### LISTED ENTRIES
┄┄┄┄┄┄

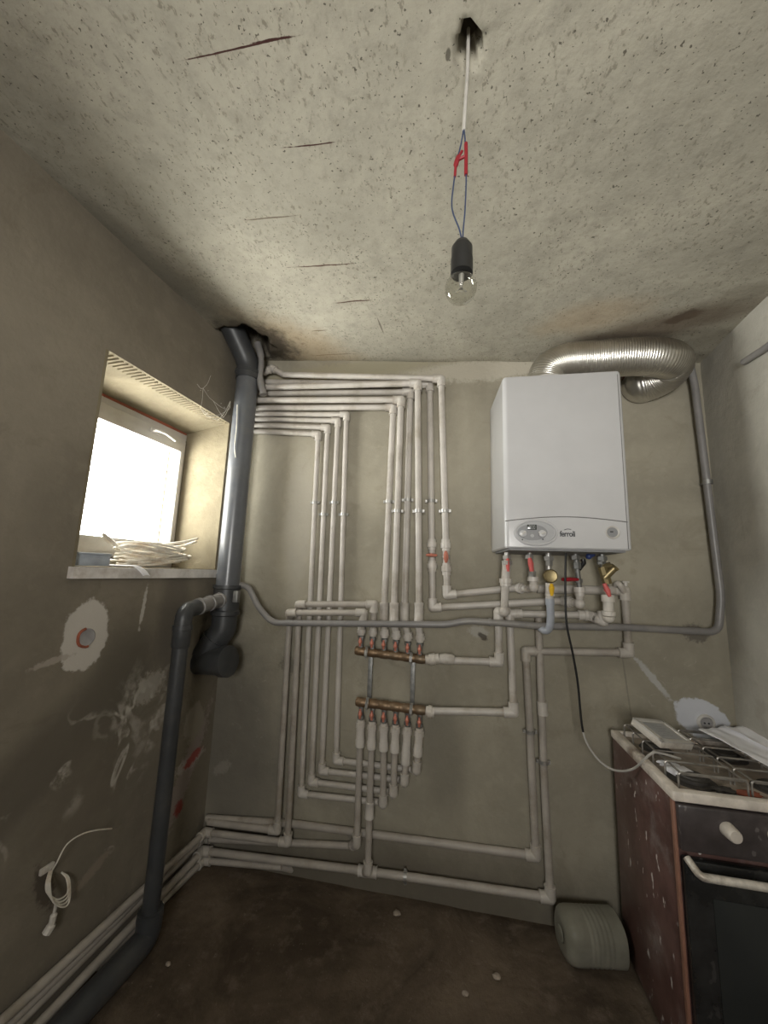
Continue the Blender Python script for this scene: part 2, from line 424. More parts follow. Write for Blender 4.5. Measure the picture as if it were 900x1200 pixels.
# ------------------------------------------------------------------ room shell
def LW(u, w, z):                     # left wall frame: u along the wall (0 at the back corner), w into the wall, z up
    return CL + DL * u - NL * w + V3((0, 0, z))
def RW(u, w, z): return CR + DL * u + NL * w + V3((0, 0, z))
UF = -3.45
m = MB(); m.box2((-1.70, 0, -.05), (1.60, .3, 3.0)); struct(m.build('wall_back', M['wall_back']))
# left wall with the window opening
u0, u1, z0, z1 = -.892, -.107, 1.478, 2.333
us = [UF, u0, u1, .0]; zs = [-.05, z0, z1, 3.0]
TH = .42
m = MB()
for w, flip in ((0, 0), (TH, 1)):
    for i in range(3):
        for j in range(3):
            if i == 1 and j == 1: continue
            b0 = len(m.v); m.v += [LW(us[i], w, zs[j]), LW(us[i + 1], w, zs[j]), LW(us[i + 1], w, zs[j + 1]), LW(us[i], w, zs[j + 1])]
            m.f.append((b0, b0 + 1, b0 + 2, b0 + 3))
for a, b in (((UF, -.05), (0, -.05)), ((0, -.05), (0, 3.)), ((0, 3.), (UF, 3.)), ((UF, 3.), (UF, -.05))):
    b0 = len(m.v); m.v += [LW(a[0], 0, a[1]), LW(b[0], 0, b[1]), LW(b[0], TH, b[1]), LW(a[0], TH, a[1])]; m.f.append((b0, b0 + 1, b0 + 2, b0 + 3))
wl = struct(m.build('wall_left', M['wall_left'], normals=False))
# plastered reveal lining the opening (four slabs, top one dropping towards the frame)
m = MB(); e = .018
zt2 = 2.283
m.prism([LW(u0 - .001, .0005, z1), LW(u1 + .001, .0005, z1), LW(u1 + .001, .4, z1), LW(u0 - .001, .4, z1)][:0] or [LW(u0, 0.0, z1), LW(u0, .4, z1), LW(u0, .4, zt2 - .02), LW(u0, .28, zt2)], DL * (u1 - u0))
m.prism([LW(u1, 0.0, z0), LW(u1, .4, z0), LW(u1 - .012, .4, z0), LW(u1 - .012, .0, z0)], V3((0, 0, z1 - z0)))
m.prism([LW(u0, 0.0, z0), LW(u0, .4, z0), LW(u0 + .012, .4, z0), LW(u0 + .012, .0, z0)], V3((0, 0, z1 - z0)))
m.prism([LW(u0, 0.0, z0), LW(u0, .4, z0), LW(u0, .4, z0 + .006), LW(u0, 0, z0 + .006)], DL * (u1 - u0))
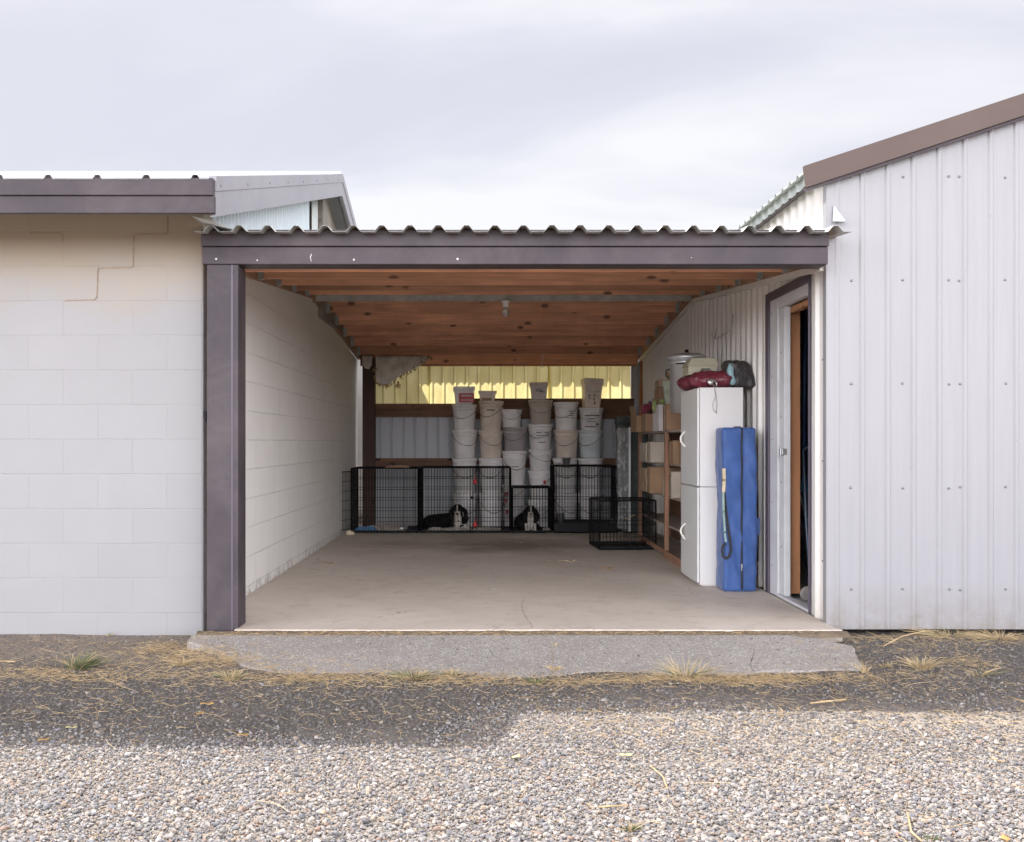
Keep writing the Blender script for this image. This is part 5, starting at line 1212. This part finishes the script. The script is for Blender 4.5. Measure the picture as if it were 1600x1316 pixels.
w = MB(); w.hexa([(X(1249,YY),YY-.02,Z(770,YY)),(X(1262,YY),YY-.02,Z(770,YY)),(X(1262,YY),YY+.02,Z(770,YY)),(X(1249,YY),YY+.02,Z(770,YY)),(X(1253,YY),YY-.015,Z(744,YY)),(X(1259,YY),YY-.015,Z(744,YY)),(X(1259,YY),YY+.015,Z(744,YY)),(X(1253,YY),YY+.015,Z(744,YY))]); w.build('bristles', M_plain('blue_bristle', (.06,.22,.38), .7, 0, .2, 40, .4, 200), br_)
w = MB(); w.tube([(X(1249,YY),YY,Z(772,YY)),(X(1268,YY),YY+.1,Z(815,YY))], .012, 8); tag(w.build('metal_pole', m_galv), 'slanting grey metal pole inside the side door below the broom', 'pole')
w = MB(); w.tube([(X(1247,YY),YY+.05,Z(800,YY)),(X(1266,YY),YY+.1,Z(850,YY))], .014, 8); tag(w.build('dark_pole', m_darktrim), 'slanting dark pole inside the side door, lower of the two', 'pole')
blob_thing('tarp_bundle', [('s',(2.62,1.95,1.75),(.22,.2,.3)),('s',(2.58,1.95,1.35),(.16,.18,.3)),('s',(2.6,1.95,.95),(.2,.2,.25)),('s',(2.62,1.95,.5),(.22,.2,.5))], .03, .04, 6, M_cloth('navy_tarp', (.045,.07,.12), .8, 6, .6), 'dark blue tarp bundle in the gloom inside the side door', 'tarp', 4)

# ================================================================== LITTER, WEEDS, STRAW
def leaf(x, y, z, s, mat, label, rz=0, cat='leaf', nm='dry_leaf', grp='dry leaves and scraps'):
    w = MB(); vs = []; n = 8
    for i in range(n+1):
        t = i/n; wd = math.sin(math.pi*min(1, t*1.02))**.8*.28*s
        for sd in (-1, 0, 1):
            vs.append(Vector((s*(t-.5), sd*wd, .003+.10*s*(1-abs(sd))*-.4+.05*s*math.sin(t*7+sd)+.06*s)))
    fs = []
    for i in range(n):
        for j in range(2): a = i*3+j; fs.append((a, a+3, a+4, a+1))
    M = Matrix.Translation((x, y, z)) @ Matrix.Rotation(rz, 4, 'Z'); w.add(vs, fs, True, M)
    o = w.build(nm, mat); sd = o.modifiers.new('solid','SOLIDIFY'); sd.thickness = .0015
    return tag(o, label, cat, grp)
def yat(py, z): return (CH-z)*F/(py-CY)-D0
def gpt(px, py, z): Y = yat(py, z); return X(px, Y), Y, z
for (px, py, s, m, lab, rz, z) in (
    (513, 881, .085, m_leaf, 'curled orange leaf on the slab near the block wall', .1, 0), (948, 889, .10, m_leaf, 'orange-brown leaf on the slab in front of the small crate', -.1, 0),
    (886, 878, .15, m_scrap, 'long pale scrap on the slab left of the small crate', .05, 0), (858, 878, .06, m_scrap, 'tiny tan scrap beside the long pale scrap', .4, 0),
    (811, 849, .09, m_scrap, 'thin pale scrap on the slab below the small dog crate', 0, 0), (771, 921, .03, m_label, 'white paper bit in the middle of the slab', .3, 0),
    (323, 1101, .055, m_leaf, 'orange leaf on dark gravel left of centre', .1, GZ+.008), (313, 1116, .04, m_leaf, 'small orange leaf just below another on the dark gravel', 1.0, GZ+.008),
    (111, 1138, .045, m_leaf_pale, 'pale yellow leaf on dark gravel at the left', .1, GZ+.008), (68, 1157, .04, m_leaf, 'orange leaf near the shadow edge at far left', .5, GZ+.008),
    (380, 1150, .045, m_leaf, 'orange leaf beside the shadow edge left of centre', 0, GZ+.008), (806, 1184, .04, m_leaf_pale, 'yellow-green leaf on bright gravel near the shadow corner', .7, GZ+.012),
    (978, 1182, .05, m_leaf_pale, 'yellow and orange leaf on the bright gravel', .2, GZ+.012), (1571, 1312, .045, m_leaf, 'orange leaf at the lower right corner', 1.2, GZ+.012)):
    leaf(*gpt(px, py, z), s, m, lab, rz)
w = MB(); x, y, _ = gpt(546, 837, 0); w.sphere((x, y, .03), (.045,.035,.03), 12, 8); w.sphere((x+.03, y+.01, .025), (.03,.03,.024), 12, 8)
tag(w.build('dog_chew', m_scrap), 'yellowish chew lump on the floor by the left crate door', 'chew')
def tuft(px, py, z, n, h, spread, mats, label, lean=0, seed=0):
    rr = random.Random(seed+int(px)); x0, y0, _ = gpt(px, py, z)
    root = empty('grass_tuft', (x0, y0, z), label, 'grass tuft', 'weeds and grass tufts')
    for mi, (m, frac) in enumerate(mats):
        w = MB()
        for k in range(int(n*frac)):
            a = rr.uniform(0, 2*math.pi); q = rr.random()**.6*spread*.35; bx_, by_ = x0+q*math.cos(a), y0+q*math.sin(a)*.7
            L_ = h*rr.uniform(.45, 1.1); ou = rr.uniform(.1, 1)*spread; dxx = ou*math.cos(a)+lean*L_; dyy = ou*math.sin(a)*.7
            wd = rr.uniform(.0012, .0024); pts = []
            for i in range(5):
                t = i/4; pts.append(Vector((bx_+dxx*t**1.6, by_+dyy*t**1.6, z-.004+L_*(t-.35*t*t*ou/max(spread,.01)*.9))))
            w.tube(pts, [wd, wd, wd*.85, wd*.6, wd*.2], 3, False, None, False)
        w.build(('green_blades','dry_blades')[0 if m is m_grass else 1], m, root)
    return root
SZ = -.02
tuft(122, 1046, GZ, 130, .10, .12, ((m_grass, .75), (m_grass_dry, .35)), 'leaning green grass tuft on the tan dirt in front of the block wall', .55, 1)
tuft(285, 1040, GZ, 70, .05, .09, ((m_grass_dry, 1),), 'low straw coloured tuft left of the concrete apron', 0, 2)
tuft(362, 1062, GZ, 60, .06, .10, ((m_grass_dry, .8), (m_grass, .3)), 'dry tuft with a little green at the front left corner of the apron', 0, 3)
tuft(645, 1062, GZ, 110, .05, .13, ((m_grass, .6), (m_grass_dry, .6)), 'low green and tan grass at the apron edge left of centre', 0, 4)
tuft(705, 1056, GZ, 60, .045, .07, ((m_grass_dry, .8), (m_grass, .2)), 'brownish tuft at the apron edge right of the low green grass', 0, 5)
tuft(800, 990, -.03, 70, .035, .10, ((m_grass, .9), (m_grass_dry, .2)), 'green weeds in the joint before the middle of the slab', 0, 6)
tuft(620, 990, -.03, 18, .04, .10, ((m_grass, .9),), 'few thin green blades in the slab joint left of centre', .2, 7)
tuft(775, 990, -.03, 12, .045, .04, ((m_grass_dry, 1),), 'tiny dry sprig in the slab joint beside the green weeds', 0, 8)
tuft(942, 990, -.03, 12, .04, .03, ((m_grass, .6), (m_grass_dry, .6)), 'tiny dark sprig in the slab joint right of the crack', 0, 9)
tuft(1042, 990, -.03, 26, .045, .08, ((m_grass_dry, .6), (m_grass, .5)), 'spread grey-green sprig in the slab joint toward the right', 0, 10)
tuft(836, 1068, GZ, 40, .035, .06, ((m_grass, .9), (m_grass_dry, .3)), 'small green tuft below the apron edge at the centre', 0, 11)
tuft(866, 1046, -.04, 30, .03, .05, ((m_grass_dry, 1),), 'dry clump on the apron in the crack', 0, 12)
tuft(866, 1010, -.035, 14, .03, .02, ((m_grass_dry, 1),), 'thin dry sprig growing from the crack higher up the apron', 0, 13)
tuft(1072, 1060, GZ, 75, .12, .17, ((m_grass_dry, .85), (m_grass, .12)), 'tall wispy dry weed at the front edge of the apron', 0, 14)
tuft(1350, 1052, GZ, 22, .08, .06, ((m_grass_dry, 1),), 'thin straw sprig at the right tip of the apron', -.3, 15)
tuft(1440, 1045, GZ, 100, .07, .13, ((m_grass_dry, 1),), 'pale dry tuft on dark gravel before the steel wall', 0, 16)
tuft(1382, 1042, GZ, 45, .025, .05, ((m_leaf, .0), (m_grass_dry, 1),), 'small golden clump right of the apron tip', 0, 17)
tuft(1560, 1000, GZ, 110, .06, .2, ((m_grass_dry, 1),), 'wide dry grass mat at the foot of the steel wall, far right', -.4, 18)
tuft(1480, 996, GZ, 70, .07, .2, ((m_grass_dry, .9), (m_grass, .15)), 'dry grass at the foot of the steel wall, left of the wide mat', -.8, 19)
tuft(1530, 1055, GZ, 30, .05, .12, ((m_grass_dry, .8), (m_grass, .2)), 'sparse stalks on dark gravel at the right', .4, 20)
tuft(217, 990, GZ, 10, .06, .02, ((m_grass, .8), (m_grass_dry, .3)), 'small dark sprig at the foot of the block wall', 0, 21)
tuft(170, 994, GZ, 10, .035, .03, ((m_grass, .6), (m_grass_dry, .5)), 'low sprig at the foot of the block wall, farther left', .4, 22)
tuft(352, 984, -.03, 20, .05, .03, ((m_grass_dry, 1),), 'pale sprig at the foot of the brown post', 0, 23)
tuft(985, 1297, GZ, 24, .03, .04, ((m_grass_dry, .6), (m_grass, .5)), 'tiny yellow-green sprout in the bright gravel', 0, 24)
tuft(1455, 1316, GZ, 20, .03, .03, ((m_grass, 1),), 'tiny green sprout at the bottom edge of the gravel', 0, 25)

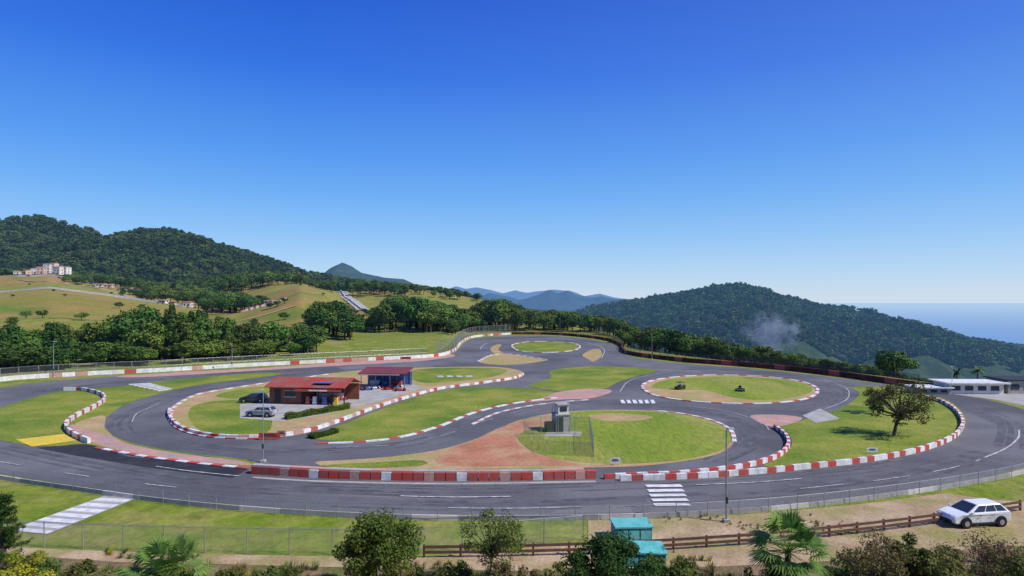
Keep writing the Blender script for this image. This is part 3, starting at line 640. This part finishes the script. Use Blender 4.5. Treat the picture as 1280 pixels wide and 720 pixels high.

┄┄┄┄┄┄

### PROBLEM DETAILS
Reproduce only the lines from the beginning of the data through the line that contains "LW(a[0], TH, a[1])];", both included, and please drop the pictures.

### WORKED ANSWER
Continue the Blender Python script for this scene: part 2, from line 424. More parts follow. Write for Blender 4.5. Measure the picture as if it were 900x1200 pixels.
# ------------------------------------------------------------------ room shell
def LW(u, w, z):                     # left wall frame: u along the wall (0 at the back corner), w into the wall, z up
    return CL + DL * u - NL * w + V3((0, 0, z))
def RW(u, w, z): return CR + DL * u + NL * w + V3((0, 0, z))
UF = -3.45
m = MB(); m.box2((-1.70, 0, -.05), (1.60, .3, 3.0)); struct(m.build('wall_back', M['wall_back']))
# left wall with the window opening
u0, u1, z0, z1 = -.892, -.107, 1.478, 2.333
us = [UF, u0, u1, .0]; zs = [-.05, z0, z1, 3.0]
TH = .42
m = MB()
for w, flip in ((0, 0), (TH, 1)):
    for i in range(3):
        for j in range(3):
            if i == 1 and j == 1: continue
            b0 = len(m.v); m.v += [LW(us[i], w, zs[j]), LW(us[i + 1], w, zs[j]), LW(us[i + 1], w, zs[j + 1]), LW(us[i], w, zs[j + 1])]
            m.f.append((b0, b0 + 1, b0 + 2, b0 + 3))
for a, b in (((UF, -.05), (0, -.05)), ((0, -.05), (0, 3.)), ((0, 3.), (UF, 3.)), ((UF, 3.), (UF, -.05))):
    b0 = len(m.v); m.v += [LW(a[0], 0, a[1]), LW(b[0], 0, b[1]), LW(b[0], TH, b[1]), LW(a[0], TH, a[1])]; m.f.append((b0, b0 + 1, b0 + 2, b0 + 3))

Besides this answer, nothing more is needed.